Война оживала в рассказах Георгия Константиновича близким. Иногда он привозил фотографии с фронта, на некоторых были запечатлены зверства гитлеровцев. Более чем через сорок лет Элла Георгиевна помнит, как будто это было вчера, жуткий снимок — труп русской девочки, растерзанной немецкой солдатней на Смоленщине. Георгий Константинович говорил о зверской жестокости захватчиков, убивавших мирных жителей, не повышая голоса, даже спокойно, разъяснял, что творящие это давно потеряли человеческий облик. По всей вероятности, он пытался держать себя в руках, не дать волю чувствам, веря, что для руководства боевыми действиями нужно хладнокровие. На командном посту нет места эмоциям.
Жуков писал семье с фронта мало, чаще говорил по телефону. Еще меньше сохранилось его писем. Сохранились две весточки с Ленинградского фронта в сентябре 1941 года. Первая — записка с нарочным: «Мы победим!», вторая:
«Здравствуйте, Эрочка и Эллочка! Шлю вам привет с фронта. По вашему заказу бью немцев под Ленинградом. Немцы несут очень большие потери, но стараются взять Ленинград, а я думаю не только удержать его, но и гнать немцев до Берлина.
Ну, как вы там живете?
Крепко вас целую. Ваш папа».
В разгар битвы за Москву Георгий Константинович 7 ноября 1941 года пишет Александре Диевне из деревни Перхушково, где стоял штаб Западного фронта: «Шлю вам свой привет и поздравляю с 24-й годовщиной Великой Октябрьской революции. Привет матери и остальному колхозу. Как вы там живете? Я живу по-прежнему. Выполняю приказ правительства: бьем врага и не допустим его до Москвы. Принимаем все меры, чтобы в дальнейшем не допустить его к нашей столице.
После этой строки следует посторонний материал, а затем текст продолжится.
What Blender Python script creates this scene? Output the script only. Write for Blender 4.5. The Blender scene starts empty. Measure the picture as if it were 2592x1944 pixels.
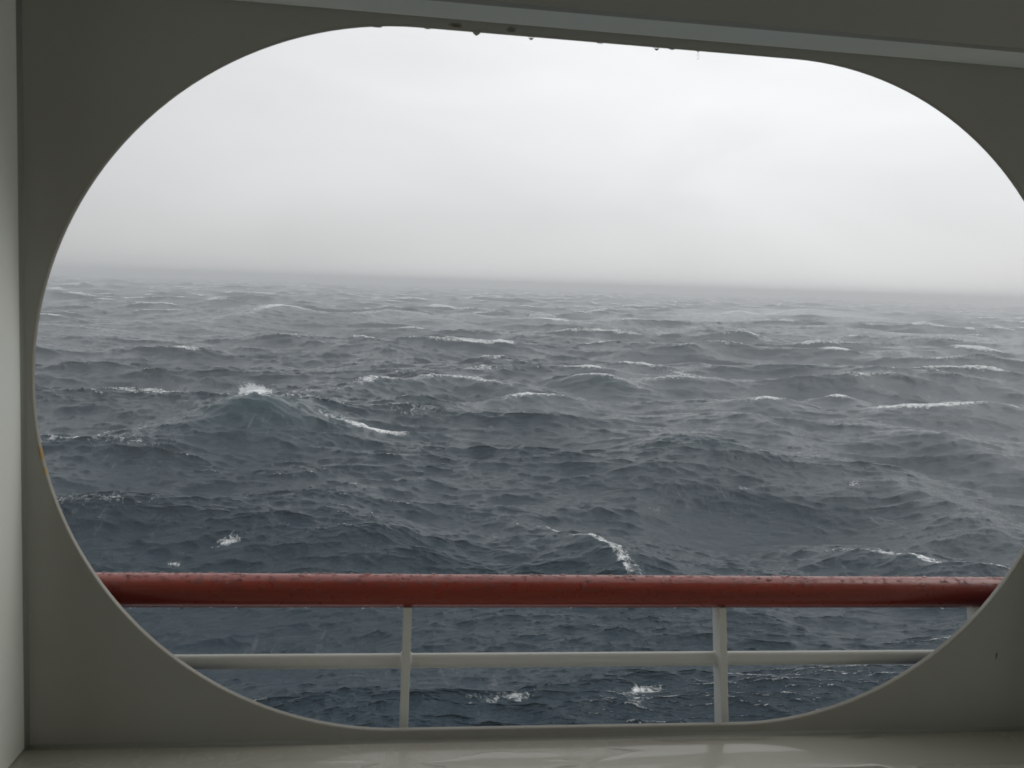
import bpy, bmesh, math, random
import numpy as np
from mathutils import Vector, Matrix
R = math.radians
S = bpy.context.scene
C = S.collection
rng = np.random.default_rng(11)
random.seed(4)

# ------------------------------------------------------------------ camera, light, exposure
EYE = 14.0                                   # eye height above the mean sea
FPX = 28 / 36 * 2592                         # focal length in photograph pixels
def ship_axes(yaw, pitch, roll):
    cy, sy, cp, sp = math.cos(yaw), math.sin(yaw), math.cos(pitch), math.sin(pitch)
    f = np.array([sy * cp, cy * cp, sp]); r0 = np.array([cy, -sy, 0]); u0 = np.cross(r0, f)
    return (r0 * math.cos(roll) + u0 * math.sin(roll), -r0 * math.sin(roll) + u0 * math.cos(roll), f)
c_r, c_u, c_f = ship_axes(R(6.709), R(-6.914), R(2.707))
up = Vector((-0.01568, -0.00299, 0.99987)).normalized()       # sea's vertical seen from the heeled ship
HEEL = up.rotation_difference(Vector((0, 0, 1))).to_matrix()
SHIP = Matrix.Translation((0, 0, EYE)) @ HEEL.to_4x4()        # ship coordinates: x along, y outboard, z up, origin at the eye
W_r, W_u, W_f = [HEEL @ Vector(v) for v in (c_r, c_u, c_f)]
cam = bpy.data.cameras.new('camera'); co = bpy.data.objects.new('camera', cam); C.objects.link(co)
m3 = Matrix((W_r, W_u, -W_f)).transposed()
co.matrix_world = Matrix.Translation((0, 0, EYE)) @ m3.to_4x4()
cam.lens = 28; cam.sensor_width = 36; cam.clip_start = 0.02; cam.clip_end = 60000
cam.dof.use_dof = True; cam.dof.focus_distance = 40; cam.dof.aperture_fstop = 18
S.camera = co
S.view_settings.view_transform = 'Standard'; S.view_settings.look = 'None'
S.view_settings.exposure = 0.0; S.view_settings.gamma = 1
S.render.resolution_x = 1024; S.render.resolution_y = 768
S.render.engine = 'CYCLES'
S.cycles.max_bounces = 10; S.cycles.diffuse_bounces = 6; S.cycles.glossy_bounces = 4
S.cycles.transmission_bounces = 6; S.cycles.volume_bounces = 4
S.cycles.use_denoising = True
S.cycles.caustics_reflective = False

SUN_AZ, SUN_EL = R(78), R(42)                # azimuth from +Y towards +X
sd = Vector((math.sin(SUN_AZ) * math.cos(SUN_EL), math.cos(SUN_AZ) * math.cos(SUN_EL), math.sin(SUN_EL)))
w = bpy.data.worlds.new('World'); S.world = w; w.use_nodes = True
nt = w.node_tree; N = nt.nodes; Lk = nt.links; N.clear()
def nd(tree, kind, **kw):
    n = tree.nodes.new(kind)
    for k, v in kw.items(): setattr(n, k, v)
    return n
out = nd(nt, 'ShaderNodeOutputWorld'); bg = nd(nt, 'ShaderNodeBackground'); bg.inputs[1].default_value = 0.1
sky = nd(nt, 'ShaderNodeTexSky', sky_type='NISHITA', sun_disc=False, sun_elevation=SUN_EL, sun_rotation=SUN_AZ)
tc = nd(nt, 'ShaderNodeTexCoord')
mp = nd(nt, 'ShaderNodeMapping'); mp.inputs['Scale'].default_value = (1.1, 1.1, 3.2); mp.inputs['Rotation'].default_value = (0, R(-13), 0)
nz = nd(nt, 'ShaderNodeTexNoise'); nz.inputs['Scale'].default_value = 2.3; nz.inputs['Detail'].default_value = 4; nz.inputs['Roughness'].default_value = 0.45; nz.inputs['Distortion'].default_value = 0.4
Lk.new(tc.outputs['Generated'], mp.inputs[0]); Lk.new(mp.outputs[0], nz.inputs['Vector'])
dot = nd(nt, 'ShaderNodeVectorMath', operation='DOT_PRODUCT'); dot.inputs[1].default_value = (math.sin(R(36)) * math.cos(R(38)), math.cos(R(36)) * math.cos(R(38)), math.sin(R(38)))   # thinnest cloud, front right
Lk.new(tc.outputs['Generated'], dot.inputs[0])
glow = nd(nt, 'ShaderNodeMapRange'); glow.inputs[1].default_value = 0.3; glow.inputs[2].default_value = 1.0
glow.inputs[3].default_value = 5.7; glow.inputs[4].default_value = 10.3
Lk.new(dot.outputs['Value'], glow.inputs[0])
cl = nd(nt, 'ShaderNodeMapRange'); cl.inputs[1].default_value = 0.3; cl.inputs[2].default_value = 0.7
cl.inputs[3].default_value = 0.93; cl.inputs[4].default_value = 1.06
Lk.new(nz.outputs[0], cl.inputs[0])
sep = nd(nt, 'ShaderNodeSeparateXYZ'); Lk.new(tc.outputs['Generated'], sep.inputs[0])
low = nd(nt, 'ShaderNodeMapRange', interpolation_type='SMOOTHSTEP'); low.inputs[1].default_value = -0.03; low.inputs[2].default_value = 0.20   # rain curtain: the low cloud base is darker
low.inputs[3].default_value = 0.84; low.inputs[4].default_value = 1.0; Lk.new(sep.outputs['Z'], low.inputs[0])
gl2 = nd(nt, 'ShaderNodeMath', operation='MULTIPLY'); Lk.new(glow.outputs[0], gl2.inputs[0]); Lk.new(low.outputs[0], gl2.inputs[1])
mul = nd(nt, 'ShaderNodeMath', operation='MULTIPLY'); Lk.new(gl2.outputs[0], mul.inputs[0]); Lk.new(cl.outputs[0], mul.inputs[1])
tint = nd(nt, 'ShaderNodeVectorMath', operation='SCALE'); tint.inputs[0].default_value = (0.985, 0.995, 1.0); Lk.new(mul.outputs[0], tint.inputs['Scale'])
mx = nd(nt, 'ShaderNodeMix', data_type='RGBA'); mx.inputs[0].default_value = 0.95
Lk.new(sky.outputs[0], mx.inputs[6]); Lk.new(tint.outputs[0], mx.inputs[7])
Lk.new(mx.outputs[2], bg.inputs[0]); Lk.new(bg.outputs[0], out.inputs[0])
sl = bpy.data.lights.new('sun', 'SUN'); sl.energy = 0.5; sl.angle = R(40); sl.color = (1.0, 0.97, 0.93)
so = bpy.data.objects.new('sun', sl); C.objects.link(so)
so.rotation_euler = (-sd).to_track_quat('-Z', 'Y').to_euler(); so.location = sd * 200

# ------------------------------------------------------------------ helpers
def tag(o, label=None, cat=None, group=None, kind=None):
    if label: o['label'] = label
    if cat: o['category'] = cat
    if group: o['group'] = group
    if kind: o['kind'] = kind
    return o
def mesh_obj(name, bm, mat, parent=None, smooth=False, mw=None):
    me = bpy.data.meshes.new(name); bm.normal_update(); bm.to_mesh(me); bm.free()
    if smooth:
        for p in me.polygons: p.use_smooth = True
    me.materials.append(mat)
    o = bpy.data.objects.new(name, me); C.objects.link(o)
    if parent: o.parent = parent
    else: o.matrix_world = SHIP if mw is None else mw
    return o
def empty(name, loc):                         # loc in ship coordinates
    o = bpy.data.objects.new(name, None); C.objects.link(o); o.empty_display_size = 0.1
    o.matrix_world = SHIP @ Matrix.Translation(loc)
    return o
def box(bm, a, b, bev=0.0, seg=2):
    v = [bm.verts.new((x, y, z)) for x in (a[0], b[0]) for y in (a[1], b[1]) for z in (a[2], b[2])]
    fs = [bm.faces.new([v[i] for i in q]) for q in ((0, 1, 3, 2), (4, 6, 7, 5), (0, 4, 5, 1), (2, 3, 7, 6), (0, 2, 6, 4), (1, 5, 7, 3))]
    if bev:
        es = {e for f in fs for e in f.edges}
        bmesh.ops.bevel(bm, geom=list(es), offset=bev, segments=seg, affect='EDGES', profile=0.5)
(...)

Выпал снег. Гитлеровцам, видимо, это не по душе, т. к. они не привычны к русской зиме и снега не любят. Фашисты собирают все свои силы и, видимо, попытаются еще раз ударить на Москву. Но мы тоже не спим и готовимся их встретить, как непрошеных гостей…»
Письмо написано характерным Жуковским почерком, красным карандашом. Почему? Что, в штабе фронта не было ручек? Обратимся к воспоминаниям об отце Эры Георгиевны. В 1988 году она впервые рассказала о военном житье-бытье семьи полководца, о его характере, как видела дочь. Нашло объяснение и удивительное обстоятельство, почему Жуков писал домой карандашом:
«Наши встречи с отцом в годы, войны можно перечесть по пальцам. Самая яркая — это новогодняя встреча в Перхушково после разгрома немцев под Москвой. Он писал нам редко и писал очень кратко на небольших листочках. Эти записочки были, как правило, написаны красным или синим карандашом. По-видимому, он писал, работая с картами. Вот одна из них: «Действующая армия. 7.4.43. Эрочка, дорогая! Шлю тебе привет и пожелание хороших успехов в учебе. Твой папа Жуков».
После возвращения в 1943 году из эвакуации стало возможным изредка поговорить с папой по телефону. Иногда прилетал на день-другой в Москву. Все эти годы мы не чувствовали себя оторванными от отца…
Как-то по заказу отца нам всем четырем членам семьи были сделаны складывающиеся кошелечки, в которых были вставлены все наши фотографии. Так что каждый из нас мог в любую минуту посмотреть друг на друга. Очень эти фотографии нам нравились, и мы с Эллой их бережно сохраняем.
Думаю, что все, что я написала, отвечает на вопрос, который мне часто задают. А каким был маршал Жуков, целеустремленный и требовательный командир, как иные говорят, излишне суровый, в семье, с детьми, как говорят, во «внерабочее» время. Уверена, что при цельности своего характера он не мог быть одним на работе, а другим дома. Для этого надо было бы в какой-то мере приспосабливаться к условиям. А такой черты характера у отца вообще не было.